Adjust the Plan Annually

Even if you put the most strategic, most well-received comp plan into action, it is only temporary. Market demand, team size, gross profit margin targets, operating overhead, and a range of other factors change in the blink of an eye. Competitive compensation plans evolve alongside the ebb and flow of the staffing industry.

How often should compensation plans be updated? Every 12 to 24 months at minimum and look at the following considerations:

  • Review industry trends – How is compensation changing in the market? Evaluate whether recent staffing industry trends influence compensation for your staffing firm. Use the SIA Internal Employee Compensation Estimator to measure trends across years of industry experience, staffing segments, and company size. A view of larger trends helps close in on competitive compensation.
  • Evaluate growth targets – You know your target revenue. Which metrics will get help cross the finish line? A successful staffing firm is not going to have static KPIs. As objectives change and new recruiters and salespeople join the team, KPI priorities will reshuffle. Regular comp plan reassessment maintains the right benchmarks to ensure employee motivation remains strong.

The long and short: Audit your compensation plan every 12 to 24 months. Revise it to fit industry trends and internal growth benchmarks. Be sure to dig deep.

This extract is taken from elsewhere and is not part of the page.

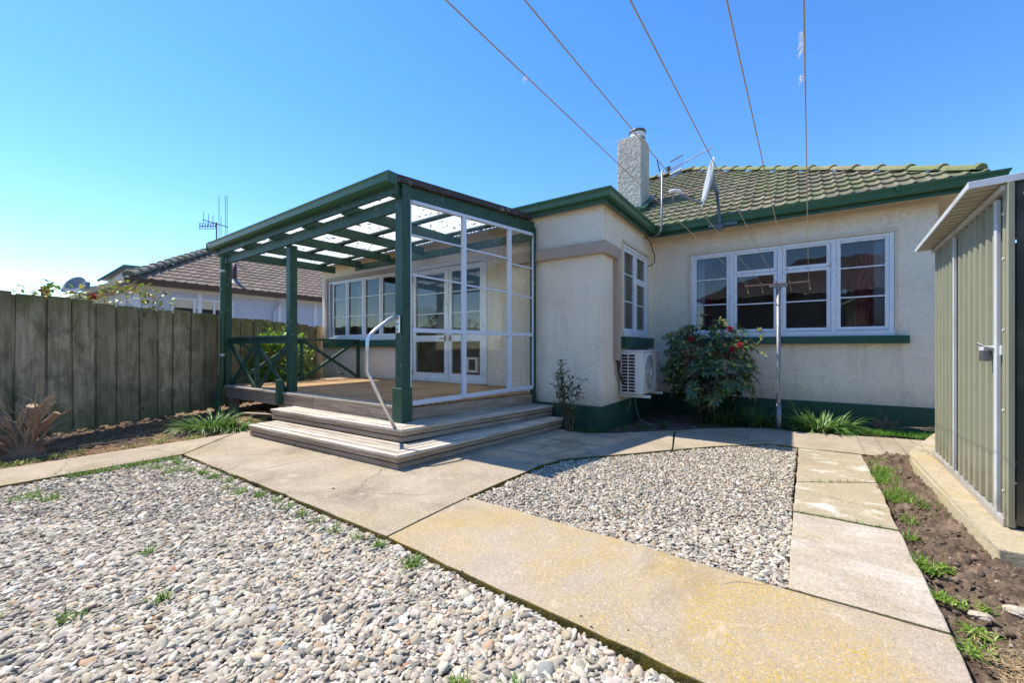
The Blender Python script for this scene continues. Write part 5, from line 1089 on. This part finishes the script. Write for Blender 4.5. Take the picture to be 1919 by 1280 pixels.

Exploring the Right Sales Compensation Best Practices for You

In the end, famed psychologist B.F. Skinner was right: “the way positive reinforcement is carried out is more important than the amount.” Staffing firms that make informed decisions about their economic plan, KPIs, payment frequency, and flexibility have a more lasting influence upon their sales and recruiting team. It all sparks ground floor changes that have the most sustainable impact on staffing firm growth.